Asylum-seekers wait to be processed outside Penitas, Texas, on March 17, 2021, after crossing the U.S.-Mexico border. (Carolyn Cole/Los Angeles Times/TNS)
September 24, 2021

The Biden administration urged a federal appeals court to let it cancel a controversial Trump-era policy requiring asylum-seekers at the U.S. southern border to wait in Mexico for their cases to be processed.

President Joe Biden is seeking to lift an injunction won by Texas and Missouri that is forcing him to re-implement a rule put in place in 2019. The U.S. Constitution gives the executive branch wide discretion over immigration policies, and Biden gave a proper justification for scrapping the measure, the U.S. Justice Department said in a court filing late Monday in New Orleans.

The fight over former President Donald Trump’s Migrant Protection Protocols comes as hundreds of thousands of people from Central America and other nations have surged across the Mexico border into the U.S. in recent months and detentions of migrants have soared. Republicans say the crisis is evidence that Trump’s policies worked, while the Biden administration argues the “Remain in Mexico” rule is doing more harm than good.
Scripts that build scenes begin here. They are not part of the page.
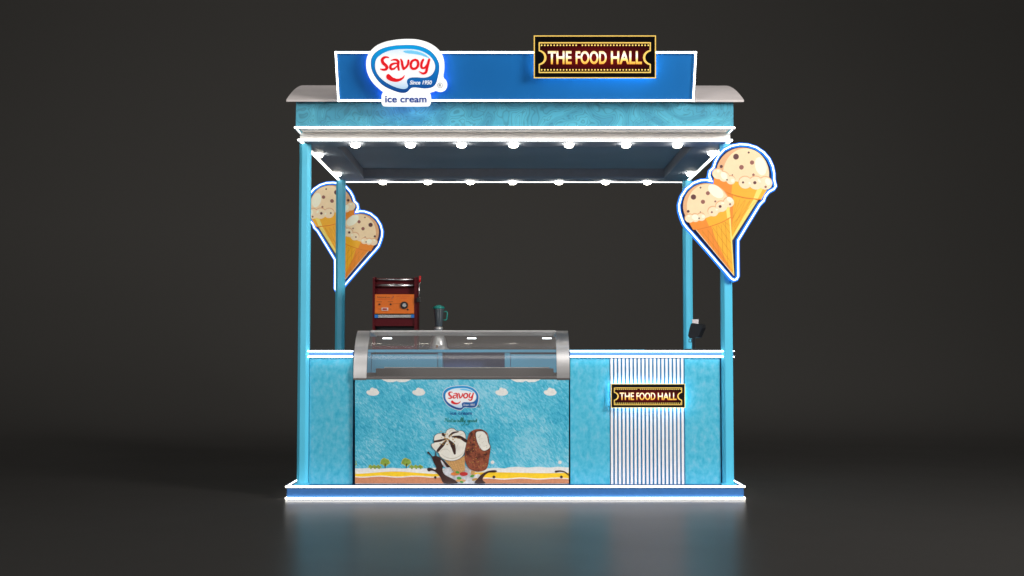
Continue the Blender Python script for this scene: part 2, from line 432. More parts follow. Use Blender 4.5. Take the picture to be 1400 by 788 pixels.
# soffit ring with a recessed ceiling
sw = 0.20
zc = zs + 0.085
mb = MB()
sx0, sx1, sy0, sy1 = fx0+0.021, fx1-0.021, yf0+0.021, yf1-0.021
mb.box((sx0, sy0, zs), (sx1, sy0+sw, zs+0.02), SOFFIT); mb.box((sx0, sy1-sw, zs), (sx1, sy1, zs+0.02), SOFFIT)
mb.box((sx0, sy0+sw, zs), (sx0+sw, sy1-sw, zs+0.02), SOFFIT); mb.box((sx1-sw, sy0+sw, zs), (sx1, sy1-sw, zs+0.02), SOFFIT)
mb.build('soffit', kiosk)
mb = MB(); t = 0.02; q = sw-0.004
X0, X1, Y0, Y1 = sx0+q, sx1-q, sy0+q, sy1-q
mb.box((X0-t, Y0-t, zs+0.0205), (X1+t, Y0, zc), BEAM); mb.box((X0-t, Y1, zs+0.0205), (X1+t, Y1+t, zc), BEAM)
mb.box((X0-t, Y0, zs+0.0205), (X0, Y1, zc), BEAM); mb.box((X1, Y0, zs+0.0205), (X1+t, Y1, zc), BEAM)
mb.build('recess_beam', kiosk)
mb = MB(); mb.box((sx0+0.05, sy0+0.05, zc+0.001), (sx1-0.05, sy1-0.05, zc+0.02), CEIL)
mb.build('ceiling_panel', kiosk)

# roof: shallow barrel from front to back, overhanging the band
yr0, yr1 = ym0-0.05, ym1+0.05
rx0, rx1 = X(391.5, yr0, 138), X(1017.0, yr0, 138)
zr = Z(139.0, yr0)
mb = MB(); N = 40; pr = []
for i in range(N+1):
    s_ = i/N; y = yr0 + s_*(yr1-yr0); z = zr + 0.012 + 0.298*max(0.0, 1-(2*s_-1)**2)**1.0; pr.append((y, z))
TH = 0.014
for i in range(N):
    (ya, za), (yb_, zb_) = pr[i], pr[i+1]
    for dz in (0.0, -TH):
        k = len(mb.v); mb.v += [Vector((rx0, ya, za+dz)), Vector((rx1, ya, za+dz)), Vector((rx1, yb_, zb_+dz)), Vector((rx0, yb_, zb_+dz))]
        mb.face([k, k+1, k+2, k+3], ROOFG, True)
    for xx in (rx0, rx1): mb.quad([(xx, ya, za), (xx, yb_, zb_), (xx, yb_, zb_-TH), (xx, ya, za-TH)], ROOFG)
for (y, z) in (pr[0], pr[-1]): mb.quad([(rx0, y, z), (rx1, y, z), (rx1, y, z-TH), (rx0, y, z-TH)], ROOFG)
roof = mb.build('roof', kiosk, merge=True)
pass
md = roof.modifiers.new('es', 'EDGE_SPLIT'); md.split_angle = math.radians(40)

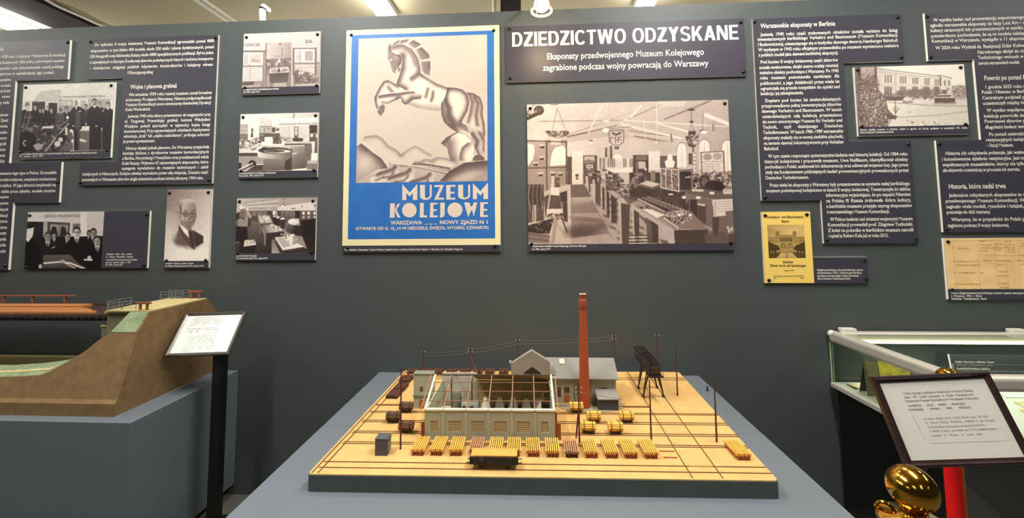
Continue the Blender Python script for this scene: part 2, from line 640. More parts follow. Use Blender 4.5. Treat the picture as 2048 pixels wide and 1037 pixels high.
def glyph(ch, bold):
    k = (ch, bold)
    if k in GLY:
        return GLY[k]
    if ch in BASE:
        v, f, adv = glyph(BASE[ch], bold)
        v, f = v.tolist(), list(f)
        w, top = max(p[0] for p in v), max(p[1] for p in v)
        x, n, b = min(p[0] for p in v) + (w - min(p[0] for p in v)) / 2, len(v), 0.05 + bold
        if ch in 'ąęĄĘ':
            x = w - 0.07
            q = [(x - b, 0.03), (x + 0.02, 0.03), (x - 0.03, -0.08), (x + 0.06, -0.12), (x + 0.06, -0.19), (x - 0.07, -0.19), (x - 0.12, -0.1)]
        elif ch in 'żŻ':
            q = [(x - b, top + 0.08), (x + b, top + 0.08), (x + b, top + 0.1 + 2 * b), (x - b, top + 0.1 + 2 * b)]
        else:
            q = [(x - b, top + 0.07), (x + b * 0.6, top + 0.07), (x + 2.4 * b, top + 0.25), (x + 0.6 * b, top + 0.25)]
        GLY[k] = (np.array(v + q), f + [tuple(range(n, n + len(q)))], adv)
        return GLY[k]
    c = bpy.data.curves.new('glyph', 'FONT')
    c.resolution_u = 2
    c.offset = 0.0 if ch == 'M' else bold
    o = bpy.data.objects.new('glyph', c)
    COL.objects.link(o)

    def run(s):
        c.body = s
        dg = bpy.context.evaluated_depsgraph_get()
        dg.update()
        e = o.evaluated_get(dg)
        m = e.to_mesh()
        n = len(m.vertices)
        v = np.zeros(n * 3)
        m.vertices.foreach_get('co', v)
        v = v.reshape(-1, 3)[:, :2]
        f = [tuple(p.vertices) for p in m.polygons]
        e.to_mesh_clear()
        return v, f
    v, f = run(ch) if ch != ' ' else (np.zeros((0, 2)), [])
    va, vb = run('l' + ch + 'l')[0], run('ll')[0]
    adv = (va[:, 0].max() - va[:, 0].min()) - (vb[:, 0].max() - vb[:, 0].min())
    bpy.data.objects.remove(o)
    bpy.data.curves.remove(c)
    GLY[k] = (v, f, adv)
    return GLY[k]


class Letters:
    """lettering laid out on a plane; origin o, unit vectors ex (reading direction) and ey (up)"""

    def __init__(self, o, ex, ey, lift=0.0006):
        self.o, self.ex, self.ey = np.array(o, float), np.array(ex, float), np.array(ey, float)
        n = np.cross(self.ex, self.ey)
        self.o = self.o + n * lift
        self.mb = MB()
        self.clip = None

    def width(self, s, size, bold, sx, track=0.0):
        return sum(glyph(c, bold)[2] for c in s) * size * sx + track * size * max(0, len(s) - 1)

    def word(self, s, x, y, size, bold, sx, track=0.0, mi=0):
        for c in s:
            v, f, a = glyph(c, bold)
            if len(v) and not (self.clip and (x < self.clip[0] or x + a * size * sx > self.clip[1])):
                P = self.o + np.outer(x + v[:, 0] * size * sx, self.ex) + np.outer(y + v[:, 1] * size, self.ey)
                self.mb.add(P, f, mi)
            x += a * size * sx + track * size
        return x

    def line(self, s, x0, y, size, x1=None, bold=0.0, sx=0.88, align='l', track=0.0, mi=0):
        """x1 given: justified between x0 and x1"""
        if x1 is None:
            w = self.width(s, size, bold, sx, track)
            x = x0 - (w / 2 if align == 'c' else w if align == 'r' else 0)
            self.word(s, x, y, size, bold, sx, track, mi)
            return
        ws = s.split(' ')
        nat = [self.width(w, size, bold, sx) for w in ws]
        sp = glyph(' ', bold)[2] * size * sx * 0.8
        tot = sum(nat) + sp * (len(ws) - 1)
        k = 1.0
        if tot > x1 - x0:
            k = (x1 - x0) / tot
        gap = (x1 - x0 - sum(nat) * k) / max(1, len(ws) - 1) if len(ws) > 1 else 0
        x = x0
        for w, n in zip(ws, nat):
            self.word(w, x, y, size, bold, sx * k, 0.0, mi)
            x += n * k + gap

    def build(self, name, m, parent):
        return self.mb.build(name, m, parent) if self.mb.v else None


def wall_letters(y):
    return Letters((0, y, 0), (1, 0, 0), (0, 0, 1))

# ------------------------------------------------------------------ the printed pictures (drawn here, stroke by stroke)


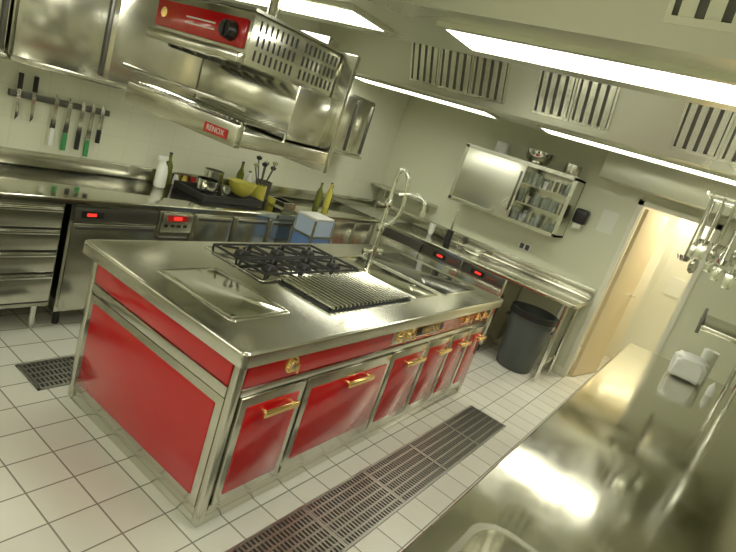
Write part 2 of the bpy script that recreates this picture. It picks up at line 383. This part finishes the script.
for i in range(3): box('corner_door',(2.62+i*.42,3.02+i*.42,2.055,2.08,.15,.84),STEEL,lc,.006)
boxes('corner_plinth',[(2.62,3.86,2.15,2.55,0,.12)],DSTEEL,lc)
tr=emp('crate_trolley')
tx0,tx1,ty0,ty1=2.20,2.48,1.60,1.84
for i,(z,m) in enumerate(((.82,LBLUE),(.66,BLUE),(.50,LBLUE))):
    bm=bmesh.new();addbox(bm,(tx0+.015,tx1-.015,ty0+.012,ty1-.012,z,z+.14))
    bm.normal_update()
    top=[f for f in bm.faces if all(v.co.z>z+.12 for v in f.verts)]
    r=bmesh.ops.inset_region(bm,faces=top,thickness=.015)
    for v in {v for f in top for v in f.verts}: v.co.z-=.11
    finish('crate_%d'%i,bm,m,tr)
box('white_tray',(tx0+.01,tx1-.01,ty0+.01,ty1-.01,.962,.985),WHITE,tr,.005)
boxes('frame',[(tx0,tx1,ty0,ty1,.10,.13),(tx0,tx1,ty0,ty1,.48,.50),(tx0,tx1,ty0,ty1,.642,.658),(tx0,tx1,ty0,ty1,.802,.818)]+[(x,x+.015,y,y+.015,.06,.96) for x in (tx0-.005,tx1-.01) for y in (ty0-.005,ty1-.01)],STEEL,tr)
for x in (tx0+.03,tx1-.03):
    for y in (ty0+.03,ty1-.03): cyl('castor',(x-.012,y,.035),(x+.012,y,.035),.035,BLACK,tr)
boxes('castor_forks',[(x-.016,x+.016,y-.01,y+.01,.03,.10) for x in (tx0+.03,tx1-.03) for y in (ty0+.03,ty1-.03)],CHROME,tr)
# ---------------------------------------------------------------- wall cabinets on back wall
def wallcab(x0,x1,z0,z1,splits):
    e=emp('wall_cabinet')
    box('case',(x0,x1,2.32,2.648,z0,z1),STEEL,e,.004)
    xs=[x0]+splits+[x1]
    for k,(a,b) in enumerate(zip(xs,xs[1:])):
        yy=2.30 if k%2 else 2.285
        box('sliding_door',(a+.01,b+.02 if b<x1 else b-.01,yy,yy+.016,z0+.03,z1-.02),STEELT,e,.004)
        bp=box('grip',(b-.045,b-.02,yy-.012,yy+.002,z0+.05,z1-.05),DSTEEL,e,.004)
    box('rail',(x0,x1,2.275,2.33,z0,z0+.03),STEEL,e,.004)
wallcab(-2.4,-.02,1.57,2.29,[-1.6,-.8]);wallcab(0.0,1.30,1.57,2.29,[.55])
wallcab(2.85,3.5,1.5,2.12,[3.2])
kr=emp('magnetic_knife_rack');KX=.16
box('strip',(KX,KX+.66,2.622,2.649,1.335,1.375),DSTEEL,kr,.003)
for i,(x,l,h,hm) in enumerate([(.05,.16,.10,BLACK),(.14,.13,.10,BLACK),(.28,.20,.12,WHITE),(.37,.22,.12,GREEN),(.46,.20,.12,BLACK),(.53,.24,.12,GREEN),(.60,.15,.1,BLACK)]):
    x+=KX
    if i in (0,1):
        prism('blade_%d'%i,[(x-.012,1.39),(x+.014,1.39),(x+.014,1.22),(x-.004,1.19)],2.617,2.621,CHROME,kr)
        box('grip_%d'%i,(x-.014,x+.014,2.606,2.624,1.39,1.39+h),hm,kr,.005)
    else:
        prism('blade_%d'%i,[(x-.018,1.38-l),(x+.018,1.38-l),(x+.018,1.37),(x-.006,1.41)],2.617,2.621,CHROME,kr)
        box('grip_%d'%i,(x-.015,x+.015,2.606,2.626,1.38-l-h,1.38-l),hm,kr,.005)
sb=emp('spray_bottle')
lathe('bottle_body',[(.04,0),(.045,.01),(.045,.12),(.035,.17),(.015,.20),(.015,.22)],(1.22,2.45,.901),WHITE,sb)
box('trigger_head',(1.17,1.25,2.435,2.465,1.115,1.15),WHITE,sb,.008);box('trigger',(1.185,1.195,2.44,2.46,1.07,1.12),WHITE,sb,.003)
gs=emp('grate_stand')
boxes('frame',[(1.40,2.05,2.12,2.14,.901,.955),(1.40,2.05,2.50,2.52,.901,.955),(1.40,1.42,2.14,2.50,.901,.955),(2.03,2.05,2.14,2.50,.901,.955)]+[(1.42,2.03,2.17+i*.055,2.18+i*.055,.94,.955) for i in range(6)],IRON,gs)
def pot(name,c,r,h,m,handle=True):
    e=emp(name)
    lathe('body',[(0.001,0),(r*.95,0),(r,.01),(r,h),(r+.004,h),(r-.004,h),(r-.006,.012),(0.001,.012)],c,m,e)
    if handle: tube('handle',[(c[0]-r,c[1],c[2]+h*.85),(c[0]-r-.08,c[1]-.02,c[2]+h*.9),(c[0]-r-.17,c[1]-.04,c[2]+h)],.009,DSTEEL,e)
pot('saucepan',(1.52,2.26,.956),.09,.10,CHROME,False);pot('saucepan',(1.70,2.42,.956),.08,.15,STEEL,False)
pot('saucepan',(1.68,2.22,.956),.05,.07,STEELF,False)
cb=emp('yellow_colander');lathe('bowl',[(.05,0),(.09,.03),(.115,.09),(.125,.12),(.11,.12),(.10,.09),(.04,.012)],(1.88,2.25,.956),YELLOW,cb)
ut=emp('utensil_holder');lathe('jar',[(.055,0),(.06,.01),(.06,.15),(.052,.15),(.05,.01)],(2.2,2.35,.901),YELLOW,ut)
cyls('utensil_handles',[((2.2,2.35,.93),(2.2+.10*math.cos(a),2.35+.08*math.sin(a),1.20+.03*(i%3)),.006) for i,a in enumerate([0,.9,1.9,2.8,3.9,5])],DSTEEL,ut)
for i,a in enumerate([0,.9,1.9,2.8,3.9,5]): lathe('utensil_head_%d'%i,[(.0,-.02),(.022,-.012),(.028,.012),(.0,.025)],(2.2+.10*math.cos(a),2.35+.08*math.sin(a),1.22+.03*(i%3)),[IRON,STEELF][i%2],ut,14)
pot('stock_pot',(2.38,2.5,.901),.08,.16,DSTEEL,False)
def bottle(name,x,y,m,h=.26,r=.034):
    e=emp(name);lathe('glass',[(r*.9,0),(r,.01),(r,h*.6),(r*.4,h*.78),(r*.36,h*.95)],(x,y,.901),m,e);cyl('cap',(x,y,.9+h*.95),(x,y,.9+h),r*.42,BLACK,e)
bottle('oil_bottle',3.10,2.38,OLIVE);bottle('oil_bottle',3.24,2.36,YELLOW,.28);bottle('oil_bottle',3.36,2.44,OLIVE,.24)
bottle('oil_bottle',2.12,2.56,OLIVE,.30);bottle('oil_bottle',2.24,2.57,WHITE,.22);bottle('oil_bottle',1.34,2.55,OLIVE,.27)
mb=emp('gastronorm_pan');boxes('pan',[(2.28,2.44,2.08,2.10,.901,.97),(2.28,2.44,2.28,2.30,.901,.97),(2.28,2.295,2.10,2.28,.901,.97),(2.425,2.44,2.10,2.28,.901,.97),(2.295,2.425,2.10,2.28,.901,.91)],CHROME,mb)
sp=emp('spice_jar_row')
for i in range(5): lathe('jar_%d'%i,[(.022,0),(.024,.005),(.024,.06),(.018,.075),(.018,.085)],(1.45+i*.09,2.575,.901),[WHITE,YELLOW,REDL,STEELF,WHITE][i],sp,16)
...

The injunction “threatens to profoundly disrupt the government’s management of border security and foreign policy — two areas that the Supreme Court has recognized are committed to the discretion of the executive branch,” the Justice Department said in the filing.

The administration argues U.S. District Judge Matthew Kacsmaryk in Amarillo, Texas, was being unrealistic when he ruled that Trump’s policy should remain in place until the border agency has enough capacity to detain hundreds of thousands of undocumented immigrants at the border “and millions of non-citizens unlawfully present inside the country.”

“That is to say, the government must keep MPP in perpetuity, given the reality of congressional appropriations,” the Justice Department said in the filing.

The Texas attorney general’s office didn’t immediately respond to a message seeking comment on the filing.